## EXERCISE GOAL:
Return only the lines from the top of the material through the line marked by "b = MB(); b.box(LX - .10, LX", unaltered.

## RECORDS SHOWN:
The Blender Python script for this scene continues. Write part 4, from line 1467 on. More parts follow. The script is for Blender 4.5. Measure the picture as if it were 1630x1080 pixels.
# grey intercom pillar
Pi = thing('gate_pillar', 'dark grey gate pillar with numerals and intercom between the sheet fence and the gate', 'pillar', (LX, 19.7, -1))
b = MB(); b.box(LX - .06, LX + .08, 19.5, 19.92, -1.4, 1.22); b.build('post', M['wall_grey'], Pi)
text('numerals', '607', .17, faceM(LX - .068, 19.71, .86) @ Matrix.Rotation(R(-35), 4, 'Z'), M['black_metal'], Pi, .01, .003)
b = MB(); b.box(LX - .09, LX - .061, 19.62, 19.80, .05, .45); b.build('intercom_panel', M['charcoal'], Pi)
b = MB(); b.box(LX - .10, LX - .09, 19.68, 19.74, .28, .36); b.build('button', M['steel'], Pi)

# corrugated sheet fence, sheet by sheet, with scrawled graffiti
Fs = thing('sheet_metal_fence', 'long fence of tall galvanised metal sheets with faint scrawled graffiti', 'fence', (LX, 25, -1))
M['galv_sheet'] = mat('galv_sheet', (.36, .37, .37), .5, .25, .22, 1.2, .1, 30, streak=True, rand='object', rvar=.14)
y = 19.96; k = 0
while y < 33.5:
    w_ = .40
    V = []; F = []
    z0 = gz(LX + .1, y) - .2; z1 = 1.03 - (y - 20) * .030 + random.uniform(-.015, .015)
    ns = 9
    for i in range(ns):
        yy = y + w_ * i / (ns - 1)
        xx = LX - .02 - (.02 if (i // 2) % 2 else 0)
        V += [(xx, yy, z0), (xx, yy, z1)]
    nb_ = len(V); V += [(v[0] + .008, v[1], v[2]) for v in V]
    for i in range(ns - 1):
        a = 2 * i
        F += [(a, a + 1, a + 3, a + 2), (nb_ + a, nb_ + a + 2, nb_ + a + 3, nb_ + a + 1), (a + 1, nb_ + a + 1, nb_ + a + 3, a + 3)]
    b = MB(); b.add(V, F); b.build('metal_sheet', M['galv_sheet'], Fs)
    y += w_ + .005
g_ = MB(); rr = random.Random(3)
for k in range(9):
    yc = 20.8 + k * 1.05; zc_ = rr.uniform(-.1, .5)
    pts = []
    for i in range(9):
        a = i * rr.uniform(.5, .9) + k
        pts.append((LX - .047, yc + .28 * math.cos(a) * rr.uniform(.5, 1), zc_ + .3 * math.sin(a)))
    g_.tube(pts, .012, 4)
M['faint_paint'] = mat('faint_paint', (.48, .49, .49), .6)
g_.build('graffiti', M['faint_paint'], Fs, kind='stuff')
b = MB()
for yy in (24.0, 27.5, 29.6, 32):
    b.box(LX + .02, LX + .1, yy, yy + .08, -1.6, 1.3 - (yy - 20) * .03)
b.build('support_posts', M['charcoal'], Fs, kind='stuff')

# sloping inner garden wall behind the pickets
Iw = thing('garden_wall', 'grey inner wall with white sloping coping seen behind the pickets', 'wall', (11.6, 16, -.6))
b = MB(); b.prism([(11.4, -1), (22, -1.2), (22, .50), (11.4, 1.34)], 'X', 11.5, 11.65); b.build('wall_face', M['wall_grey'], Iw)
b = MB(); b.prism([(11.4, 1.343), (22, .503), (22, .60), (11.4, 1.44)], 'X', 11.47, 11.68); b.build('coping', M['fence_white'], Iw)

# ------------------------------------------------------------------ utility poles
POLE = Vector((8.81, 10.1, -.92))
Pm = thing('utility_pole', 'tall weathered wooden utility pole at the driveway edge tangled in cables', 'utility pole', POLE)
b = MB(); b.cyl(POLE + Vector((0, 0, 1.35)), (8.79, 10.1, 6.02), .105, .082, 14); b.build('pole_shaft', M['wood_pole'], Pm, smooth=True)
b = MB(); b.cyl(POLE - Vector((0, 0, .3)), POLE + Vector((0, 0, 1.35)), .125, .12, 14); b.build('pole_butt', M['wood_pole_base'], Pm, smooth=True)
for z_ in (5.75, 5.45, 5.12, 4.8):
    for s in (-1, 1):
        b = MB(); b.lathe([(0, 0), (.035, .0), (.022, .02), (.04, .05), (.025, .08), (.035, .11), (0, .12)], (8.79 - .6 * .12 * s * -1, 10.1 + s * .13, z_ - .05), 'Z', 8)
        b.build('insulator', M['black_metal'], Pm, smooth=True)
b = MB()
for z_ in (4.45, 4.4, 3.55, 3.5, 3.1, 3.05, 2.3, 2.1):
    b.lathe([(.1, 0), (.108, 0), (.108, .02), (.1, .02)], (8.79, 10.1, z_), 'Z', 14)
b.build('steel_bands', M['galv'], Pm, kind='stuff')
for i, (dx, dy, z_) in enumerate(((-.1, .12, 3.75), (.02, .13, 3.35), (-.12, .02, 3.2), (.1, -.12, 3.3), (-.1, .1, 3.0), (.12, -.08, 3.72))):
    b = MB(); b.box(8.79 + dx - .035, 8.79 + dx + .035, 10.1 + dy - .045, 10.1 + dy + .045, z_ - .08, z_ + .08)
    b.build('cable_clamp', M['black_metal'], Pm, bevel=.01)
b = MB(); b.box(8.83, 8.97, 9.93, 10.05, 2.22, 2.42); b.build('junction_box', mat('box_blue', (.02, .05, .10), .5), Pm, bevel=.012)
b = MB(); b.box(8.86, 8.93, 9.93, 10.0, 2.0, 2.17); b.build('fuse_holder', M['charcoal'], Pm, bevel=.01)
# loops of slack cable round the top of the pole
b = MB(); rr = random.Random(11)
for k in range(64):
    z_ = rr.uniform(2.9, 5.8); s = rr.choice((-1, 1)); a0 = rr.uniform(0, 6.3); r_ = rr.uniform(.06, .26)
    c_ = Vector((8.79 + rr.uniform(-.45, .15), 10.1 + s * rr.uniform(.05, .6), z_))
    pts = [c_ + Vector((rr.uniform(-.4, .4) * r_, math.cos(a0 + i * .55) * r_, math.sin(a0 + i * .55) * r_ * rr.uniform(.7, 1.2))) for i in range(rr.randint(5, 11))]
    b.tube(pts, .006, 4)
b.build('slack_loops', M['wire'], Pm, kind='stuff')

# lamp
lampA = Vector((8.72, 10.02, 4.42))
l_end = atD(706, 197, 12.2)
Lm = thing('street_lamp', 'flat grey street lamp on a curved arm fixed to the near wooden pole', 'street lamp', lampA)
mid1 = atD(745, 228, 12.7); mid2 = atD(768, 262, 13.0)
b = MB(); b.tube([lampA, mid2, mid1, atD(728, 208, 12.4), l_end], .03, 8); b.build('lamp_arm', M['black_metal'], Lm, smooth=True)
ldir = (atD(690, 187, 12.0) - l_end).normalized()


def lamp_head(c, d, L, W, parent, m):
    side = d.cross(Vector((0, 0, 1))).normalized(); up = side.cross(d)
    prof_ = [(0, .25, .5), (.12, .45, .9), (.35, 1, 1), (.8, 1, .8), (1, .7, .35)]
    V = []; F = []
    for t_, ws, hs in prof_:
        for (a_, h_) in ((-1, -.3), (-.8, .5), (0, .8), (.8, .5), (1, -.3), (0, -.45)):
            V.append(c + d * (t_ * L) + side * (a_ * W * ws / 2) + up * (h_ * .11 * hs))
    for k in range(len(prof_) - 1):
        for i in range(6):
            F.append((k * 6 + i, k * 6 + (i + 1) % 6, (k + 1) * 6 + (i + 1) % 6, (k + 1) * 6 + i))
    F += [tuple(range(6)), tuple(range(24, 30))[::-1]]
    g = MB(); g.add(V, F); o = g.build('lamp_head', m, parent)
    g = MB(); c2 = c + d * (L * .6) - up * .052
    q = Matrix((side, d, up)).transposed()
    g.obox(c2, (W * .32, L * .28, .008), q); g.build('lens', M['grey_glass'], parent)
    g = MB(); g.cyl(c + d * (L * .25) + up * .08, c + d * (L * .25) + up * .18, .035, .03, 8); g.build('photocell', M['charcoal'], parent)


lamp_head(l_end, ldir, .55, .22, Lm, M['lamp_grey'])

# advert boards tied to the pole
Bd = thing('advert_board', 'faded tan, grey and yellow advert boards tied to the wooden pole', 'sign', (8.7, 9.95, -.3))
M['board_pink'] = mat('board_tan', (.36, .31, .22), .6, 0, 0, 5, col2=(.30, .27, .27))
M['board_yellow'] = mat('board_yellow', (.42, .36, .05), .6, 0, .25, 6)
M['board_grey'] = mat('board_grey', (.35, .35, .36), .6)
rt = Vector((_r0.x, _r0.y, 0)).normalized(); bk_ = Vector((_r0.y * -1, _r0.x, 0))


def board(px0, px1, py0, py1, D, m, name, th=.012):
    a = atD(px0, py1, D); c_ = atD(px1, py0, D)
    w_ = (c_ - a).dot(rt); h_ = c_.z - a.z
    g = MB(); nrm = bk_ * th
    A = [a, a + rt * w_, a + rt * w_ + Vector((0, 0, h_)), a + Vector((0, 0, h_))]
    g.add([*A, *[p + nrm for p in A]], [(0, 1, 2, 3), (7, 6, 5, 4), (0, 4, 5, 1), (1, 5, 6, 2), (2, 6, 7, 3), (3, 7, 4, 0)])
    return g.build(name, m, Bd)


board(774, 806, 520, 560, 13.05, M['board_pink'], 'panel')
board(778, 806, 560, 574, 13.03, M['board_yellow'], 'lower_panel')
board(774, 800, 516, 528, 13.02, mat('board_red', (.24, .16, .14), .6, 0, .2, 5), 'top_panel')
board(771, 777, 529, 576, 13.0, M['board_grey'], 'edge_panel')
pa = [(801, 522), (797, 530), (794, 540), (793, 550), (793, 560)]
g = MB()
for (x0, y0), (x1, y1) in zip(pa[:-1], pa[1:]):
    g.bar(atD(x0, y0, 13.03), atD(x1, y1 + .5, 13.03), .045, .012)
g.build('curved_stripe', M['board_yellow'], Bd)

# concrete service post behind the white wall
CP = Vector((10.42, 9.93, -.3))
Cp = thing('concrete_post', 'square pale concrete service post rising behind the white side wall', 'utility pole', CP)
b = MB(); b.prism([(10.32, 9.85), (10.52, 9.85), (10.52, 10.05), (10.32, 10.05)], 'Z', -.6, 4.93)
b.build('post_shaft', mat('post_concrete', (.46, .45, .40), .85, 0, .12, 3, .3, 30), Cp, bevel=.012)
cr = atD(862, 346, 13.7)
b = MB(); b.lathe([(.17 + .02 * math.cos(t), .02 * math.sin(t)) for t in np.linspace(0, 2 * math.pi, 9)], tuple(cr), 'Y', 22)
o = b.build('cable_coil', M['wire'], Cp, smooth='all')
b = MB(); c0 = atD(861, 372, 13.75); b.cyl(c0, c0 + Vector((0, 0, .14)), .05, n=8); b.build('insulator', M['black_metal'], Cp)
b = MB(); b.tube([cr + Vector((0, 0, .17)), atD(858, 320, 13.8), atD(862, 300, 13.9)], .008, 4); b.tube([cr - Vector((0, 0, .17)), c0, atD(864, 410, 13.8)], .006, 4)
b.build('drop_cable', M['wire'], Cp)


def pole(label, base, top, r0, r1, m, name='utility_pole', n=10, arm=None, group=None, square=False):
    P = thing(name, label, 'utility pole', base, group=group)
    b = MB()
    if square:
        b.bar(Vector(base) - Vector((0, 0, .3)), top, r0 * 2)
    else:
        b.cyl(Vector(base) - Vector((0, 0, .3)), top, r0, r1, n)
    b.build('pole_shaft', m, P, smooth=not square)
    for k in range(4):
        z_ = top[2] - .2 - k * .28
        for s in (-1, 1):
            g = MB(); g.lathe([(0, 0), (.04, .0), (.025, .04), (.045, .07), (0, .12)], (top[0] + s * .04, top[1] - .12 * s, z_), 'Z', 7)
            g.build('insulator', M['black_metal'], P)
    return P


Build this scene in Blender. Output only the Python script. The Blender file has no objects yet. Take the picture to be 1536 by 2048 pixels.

## SOLVED EXERCISE:
The Blender Python script for this scene continues. Write part 4, from line 1467 on. More parts follow. The script is for Blender 4.5. Measure the picture as if it were 1630x1080 pixels.
# grey intercom pillar
Pi = thing('gate_pillar', 'dark grey gate pillar with numerals and intercom between the sheet fence and the gate', 'pillar', (LX, 19.7, -1))
b = MB(); b.box(LX - .06, LX + .08, 19.5, 19.92, -1.4, 1.22); b.build('post', M['wall_grey'], Pi)
text('numerals', '607', .17, faceM(LX - .068, 19.71, .86) @ Matrix.Rotation(R(-35), 4, 'Z'), M['black_metal'], Pi, .01, .003)
b = MB(); b.box(LX - .09, LX - .061, 19.62, 19.80, .05, .45); b.build('intercom_panel', M['charcoal'], Pi)
b = MB(); b.box(LX - .10, LX - .09, 19.68, 19.74, .28, .36); b.build('button', M['steel'], Pi)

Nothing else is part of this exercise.